Academia is one of the primary institutions charged with producing the knowledge needed to address sustainability challenges — and yet its own practices often stand in direct contradiction to sustainability values. Frequent international air travel, hyper-competitive publication cultures that incentivise quantity over quality, and institutional reward systems that have little room for community engagement or slow science all contribute to a research enterprise with a significant environmental and social footprint. This paper, published in Sustainability Science, asks a provocative question: can academia undergo a "creative destruction" — dismantling unsustainable norms and rebuilding practices aligned with the values it espouses?

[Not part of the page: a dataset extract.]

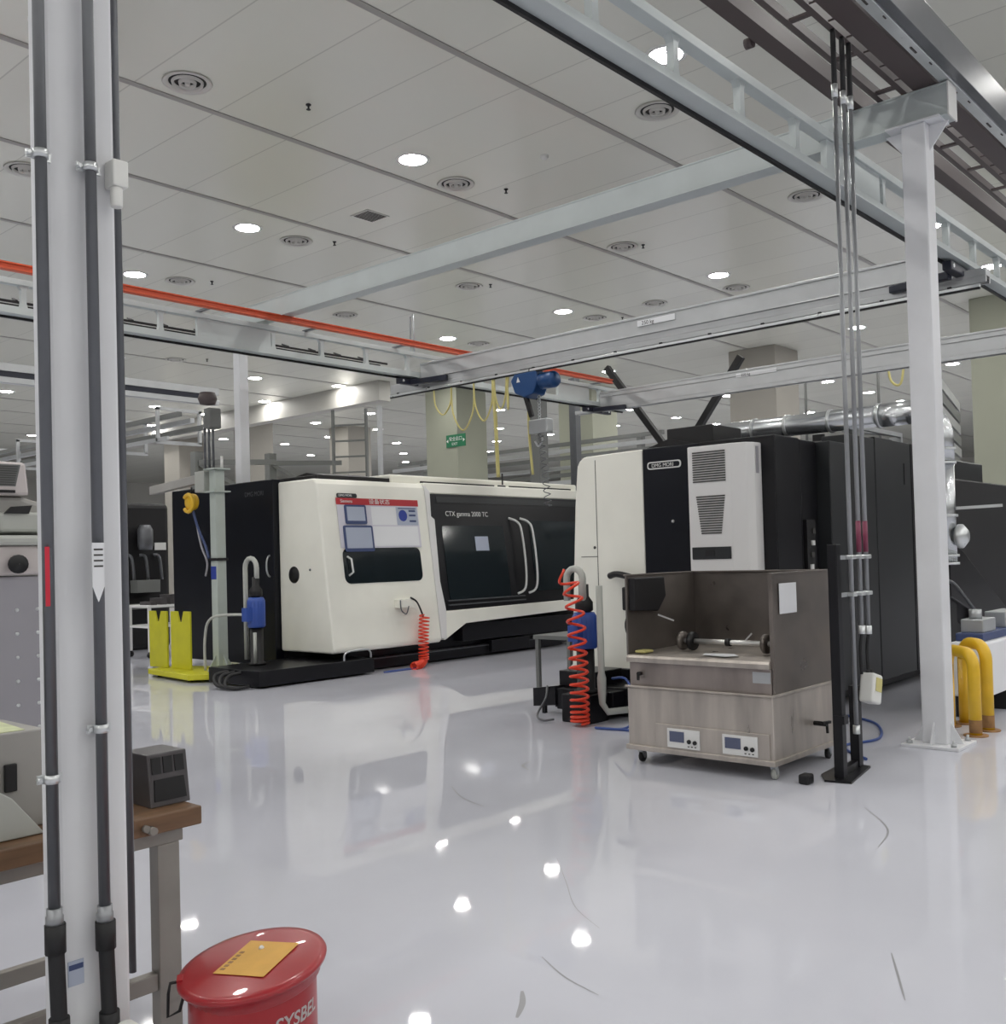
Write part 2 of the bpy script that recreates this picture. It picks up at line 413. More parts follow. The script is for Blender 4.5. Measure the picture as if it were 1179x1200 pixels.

Drawing on collaborative reflection among a group of early-career researchers across disciplines and institutions, the paper identifies key tensions in academic life: the pressure to fly to conferences, the carbon cost of lab-intensive research, extractive relationships with communities in the Global South, and the mental health toll of precarious academic careers. These are framed not as individual failings but as structural features of an academic system that has not yet reckoned with its own sustainability challenge.
The authors propose a vision of creative destruction in which existing norms are actively dismantled and replaced by practices more aligned with sustainability — virtual and local conferencing, open access publishing, collaborative rather than competitive evaluation cultures, and meaningful co-production with non-academic communities. The paper is both a critique and a manifesto, grounded in the lived experience of early-career researchers navigating these contradictions daily.
If sustainability science is to have credibility, it must model the transformations it advocates. The norms of academia are not immutable facts — they are choices, and they can be remade. The question is whether institutions have the will to reimagine themselves before external pressures force it upon them.